Wednesday, February 29, 2012

Addiction and Jesus

The thing with playing with fire is that you miss the burn.

being emotionally sick due to my wires being fried at age 5 from sexual abuse makes me miss the rush of sex addiction

i know in my mind that i cannot have sex anymore, but my brain misses all of the juices that would fire off from ; the chase, the emails, texts, first meeting, danger, physical closesness...wow; that's quite a cocktail of adrenaline and euphoria.

but then i remember the pitiful feeling when a partner would leave...some wouldn't say goodbye, most wouldn't kiss me before they left...i just gave my body away to a stranger. what the hell is wrong with me?
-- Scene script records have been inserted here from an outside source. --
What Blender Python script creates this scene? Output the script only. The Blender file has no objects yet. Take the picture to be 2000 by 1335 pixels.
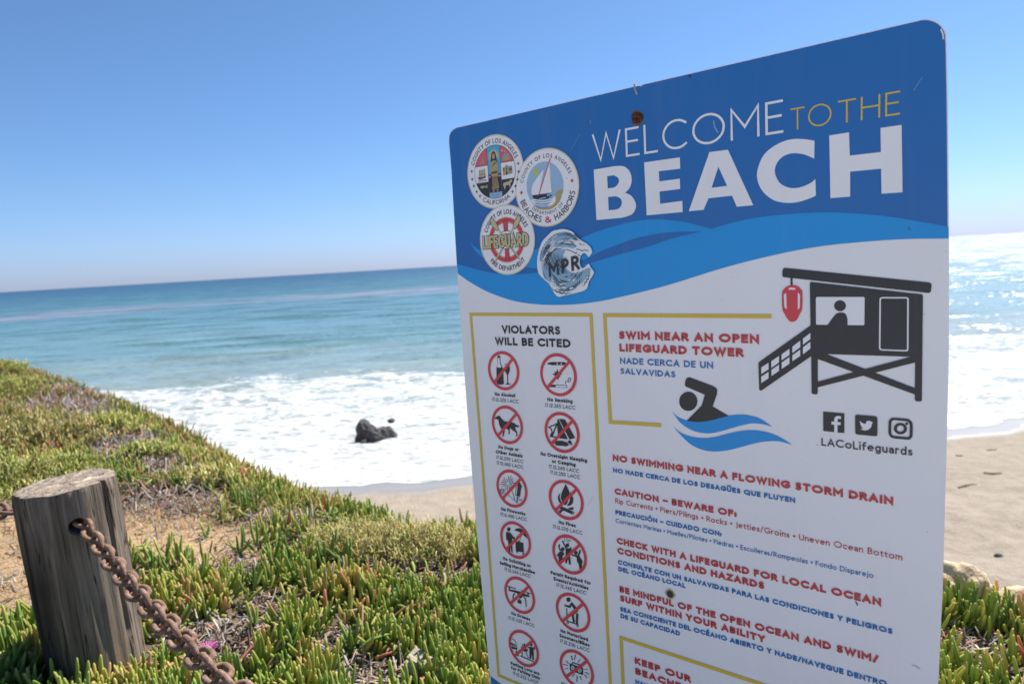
import bpy, bmesh, math, random
import numpy as np
from mathutils import Vector, Matrix
from mathutils.geometry import tessellate_polygon

random.seed(7)
RNG = np.random.default_rng(11)
SC = bpy.context.scene
COL = SC.collection
R = math.radians

# ------------------------------------------------------------------ camera
EYE = 0.95                                   # eye height above the terrace, metres
F_PX = 1299.5                                # focal length in 2000-px photo pixels
CR = np.array((0.99829, -0.00695, -0.05812)) # camera right / up / forward in the world
CU = np.array((0.05853, 0.11855, 0.99122))
CF = np.array((0.0, 0.99292, -0.11875))
cam_d = bpy.data.cameras.new('camera')
cam = bpy.data.objects.new('camera', cam_d)
COL.objects.link(cam)
cam.matrix_world = Matrix(((CR[0], CU[0], -CF[0], 0), (CR[1], CU[1], -CF[1], 0), (CR[2], CU[2], -CF[2], EYE), (0, 0, 0, 1)))
cam_d.sensor_width = 36.0
cam_d.lens = 36.0 * F_PX / 2000.0
cam_d.clip_start = 0.02
cam_d.clip_end = 90000
cam_d.dof.use_dof = True
cam_d.dof.focus_distance = 0.88
cam_d.dof.aperture_fstop = 7.0
SC.camera = cam

# ------------------------------------------------------------------ sun, sky, exposure
SUN_AZ, SUN_EL = R(43), R(50)                # azimuth clockwise from +Y
sd = Vector((math.sin(SUN_AZ) * math.cos(SUN_EL), math.cos(SUN_AZ) * math.cos(SUN_EL), math.sin(SUN_EL)))
sun_d = bpy.data.lights.new('sun', 'SUN')
sun_d.energy = 5.0
sun_d.angle = R(0.53)
sun_d.color = (1.0, 0.95, 0.87)
sun = bpy.data.objects.new('sun', sun_d)
sun.rotation_euler = sd.to_track_quat('Z', 'Y').to_euler()
COL.objects.link(sun)

W = bpy.data.worlds.new('World')
SC.world = W
W.use_nodes = True
nt = W.node_tree
nt.nodes.clear()
sky = nt.nodes.new('ShaderNodeTexSky')
sky.sky_type = 'NISHITA'
sky.sun_disc = False
sky.sun_elevation = SUN_EL
sky.sun_rotation = SUN_AZ
sky.altitude = 0
sky.air_density = 1.0
sky.dust_density = 0.25
sky.ozone_density = 2.0
bg = nt.nodes.new('ShaderNodeBackground')
bg.inputs['Strength'].default_value = 0.063
wo = nt.nodes.new('ShaderNodeOutputWorld')
geo_w = nt.nodes.new('ShaderNodeTexCoord')
sep_w = nt.nodes.new('ShaderNodeSeparateXYZ')
nt.links.new(geo_w.outputs['Generated'], sep_w.inputs[0])
tint = nt.nodes.new('ShaderNodeValToRGB')              # bluer marine air, a mauve haze low down
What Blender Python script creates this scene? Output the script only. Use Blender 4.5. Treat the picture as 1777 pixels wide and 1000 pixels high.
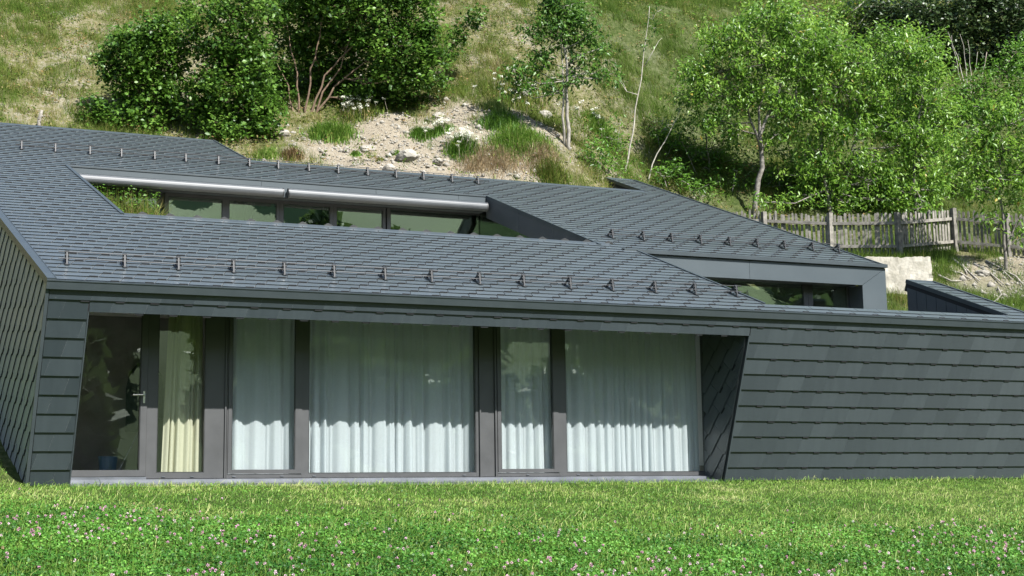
import bpy, math, random
import numpy as np
from mathutils import Vector, Matrix

for o in list(bpy.data.objects):
    bpy.data.objects.remove(o)
scene = bpy.context.scene
COL = scene.collection
R = math.radians
rng = np.random.default_rng(7)
random.seed(7)

# ------------------------------------------------------------------ camera
FPX, PX0, PY0, HOR = 2240.0, 640.0, 500.0, 790.0        # focal length / principal point / horizon of the photograph (1777 px wide)
CAM = np.array([-1.688, -17.486, 0.377])
PITCH = math.atan((HOR - PY0) / FPX)
YAW = math.atan2(6360, math.hypot(FPX, HOR - PY0))
HD = np.array([math.cos(YAW), math.sin(YAW), 0.0])
RT = np.array([math.sin(YAW), -math.cos(YAW), 0.0])
ZZ = np.array([0, 0, 1.0])
FW = HD * math.cos(PITCH) + ZZ * math.sin(PITCH)
UPV = -HD * math.sin(PITCH) + ZZ * math.cos(PITCH)
cd = bpy.data.cameras.new('camera')
cd.sensor_width = 36.0
cd.lens = 36.0 * FPX / 1777.0
cd.shift_x = (888.5 - PX0) / 1777.0
cd.clip_start = 0.1
cd.clip_end = 2000
cam = bpy.data.objects.new('camera', cd)
COL.objects.link(cam)
m = Matrix.Identity(4)
for i in range(3):
    m[i][0], m[i][1], m[i][2], m[i][3] = RT[i], UPV[i], -FW[i], CAM[i]
cam.matrix_world = m
scene.camera = cam
scene.render.resolution_x, scene.render.resolution_y = 1024, 576

# ------------------------------------------------------------------ sky, sun, exposure
SUN = Vector((0.30, -1.0, 1.13)).normalized()           # towards the sun
world = bpy.data.worlds.new('World')
scene.world = world
world.use_nodes = True
wn = world.node_tree
sky = wn.nodes.new('ShaderNodeTexSky')
sky.sky_type = 'NISHITA'
sky.sun_disc = False
sky.sun_elevation = math.asin(SUN.z)
sky.sun_rotation = math.atan2(SUN.x, SUN.y)
wn.links.new(sky.outputs[0], wn.nodes['Background'].inputs[0])
wn.nodes['Background'].inputs[1].default_value = 0.09
sl = bpy.data.lights.new('sun', 'SUN')
sl.energy = 5.0
sl.angle = R(0.5)
sl.color = (1.0, 0.98, 0.94)
so = bpy.data.objects.new('sun', sl)
COL.objects.link(so)
so.rotation_euler = SUN.to_track_quat('Z', 'Y').to_euler()
so.location = (5, -20, 40)
scene.view_settings.view_transform = 'Standard'
scene.view_settings.look = 'None'
scene.view_settings.exposure = 1.33
scene.view_settings.gamma = 1.0
scene.view_settings.use_curve_mapping = False


# ------------------------------------------------------------------ helpers
def at(px, py, d):
    """point at photograph pixel (px, py), d metres in front of the camera"""
    return CAM + ((px - PX0) * RT + (PY0 - py) * UPV + FPX * FW) * (d / FPX)


def proj(P):
    P = np.asarray(P, float) - CAM
    w = P @ FW
    return PX0 + FPX * (P @ RT) / w, PY0 - FPX * (P @ UPV) / w, w


def link(o, parent=None):
    COL.objects.link(o)
    if parent is not None:
        o.parent = parent
    return o


def tag(o, label=None, cat=None, group=None, kind=None):
    for k, v in (('label', label), ('category', cat), ('group', group), ('kind', kind)):
        if v:
            o[k] = v
    return o


def empty(name, loc=(0, 0, 0)):
    o = bpy.data.objects.new(name, None)
    o.location = loc
    o.empty_display_size = 0.2
    return link(o)


class MB:
    def __init__(s):
        s.v, s.f = [], []

    def poly_prism(s, pts, off):
        """closed prism: polygon pts pushed along vector off"""
        n = len(pts)
        b = len(s.v)
        off = np.asarray(off, float)
        for p in pts:
            s.v.append(tuple(p))
        for p in pts:
            s.v.append(tuple(np.asarray(p, float) + off))
        s.f.append(tuple(range(b, b + n)))
        s.f.append(tuple(range(b + 2 * n - 1, b + n - 1, -1)))
        for i in range(n):
            j = (i + 1) % n
            s.f.append((b + i, b + n + i, b + n + j, b + j))
        return s

    def box(s, x0, x1, y0, y1, z0, z1):
        return s.poly_prism([(x0, y0, z0), (x1, y0, z0), (x1, y1, z0), (x0, y1, z0)], (0, 0, z1 - z0))

    def tube(s, path, radii, seg=6, cap=True):
        path = [np.asarray(p, float) for p in path]
        if not hasattr(radii, '__len__'):
            radii = [radii] * len(path)
        b = len(s.v)
        n = len(path)
        ref = None
        for i, p in enumerate(path):
            t = path[min(i + 1, n - 1)] - path[max(i - 1, 0)]
            t = t / (np.linalg.norm(t) + 1e-9)
            if ref is None:
                ref = np.array([0, 0, 1.0]) if abs(t[2]) < 0.9 else np.array([1.0, 0, 0])
            a = np.cross(t, ref)
            a /= np.linalg.norm(a) + 1e-9
            c = np.cross(a, t)
            ref = c
            for k in range(seg):
                an = 2 * math.pi * k / seg
                s.v.append(tuple(p + radii[i] * (math.cos(an) * a + math.sin(an) * c)))
        for i in range(n - 1):
            for k in range(seg):
                k2 = (k + 1) % seg
                s.f.append((b + i * seg + k, b + i * seg + k2, b + (i + 1) * seg + k2, b + (i + 1) * seg + k))
        if cap:
            s.f.append(tuple(range(b + seg - 1, b - 1, -1)))
            s.f.append(tuple(range(b + (n - 1) * seg, b + n * seg)))
        return s

    def mesh(s, name, mat, smooth=False, fixn=True):
        me = bpy.data.meshes.new(name)
        me.from_pydata([tuple(map(float, v)) for v in s.v], [], s.f)
        if mat:
            me.materials.append(mat)
        if fixn:
            import bmesh
            bm = bmesh.new()
            bm.from_mesh(me)
            bmesh.ops.recalc_face_normals(bm, faces=bm.faces)
            bm.to_mesh(me)
            bm.free()
        if smooth:
            me.polygons.foreach_set('use_smooth', [True] * len(me.polygons))
        me.update()
        return me

    def build(s, name, mat, parent=None, smooth=False):
        return link(bpy.data.objects.new(name, s.mesh(name, mat, smooth)), parent)


def mesh_np(name, V, F, mat, attrs=None, smooth=False):
    """fast mesh from numpy arrays; F is (M,3) or (M,4); attrs: face-domain floats"""
    V = np.ascontiguousarray(V, np.float32)
    F = np.ascontiguousarray(F, np.int32)
    k = F.shape[1]
    me = bpy.data.meshes.new(name)
    me.vertices.add(len(V))
    me.vertices.foreach_set('co', V.ravel())
    me.loops.add(F.size)
    me.loops.foreach_set('vertex_index', F.ravel())
    me.polygons.add(len(F))
    me.polygons.foreach_set('loop_start', np.arange(0, F.size, k, dtype=np.int32))
    me.polygons.foreach_set('loop_total', np.full(len(F), k, np.int32))
    if smooth:
        me.polygons.foreach_set('use_smooth', np.ones(len(F), bool))
    for nm, (dom, arr) in (attrs or {}).items():
        a = me.attributes.new(nm, 'FLOAT', dom)
        a.data.foreach_set('value', np.ascontiguousarray(arr, np.float32))
    me.materials.append(mat)
    me.update()
    me.validate()
    return me


# ------------------------------------------------------------------ materials
def new_mat(name):
    mt = bpy.data.materials.new(name)
    mt.use_nodes = True
    nt = mt.node_tree
    return mt, nt, nt.nodes['Principled BSDF'], nt.nodes, nt.links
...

so....today feb 29th is my big sis' wedding anniversary...so i had rock worship on and snuggled up to my pillows, and yes, kissed them, and imagined jesus laying next to me. he is my lover, but not in a sexual way.  he loves me and fulfills me, but it takes some concentration to visualize him in the room

i just lean against his ches, uh, pillow and imagine that i'm laying on the most powerful man in the univers. he tellls me i'm beautiful. i feel bliss.

then it's time to get ready for class and the bliss is gone...just like that.  i honestly asked jesus today; just change me.  i'm doin all the work, 12 steps; please change me.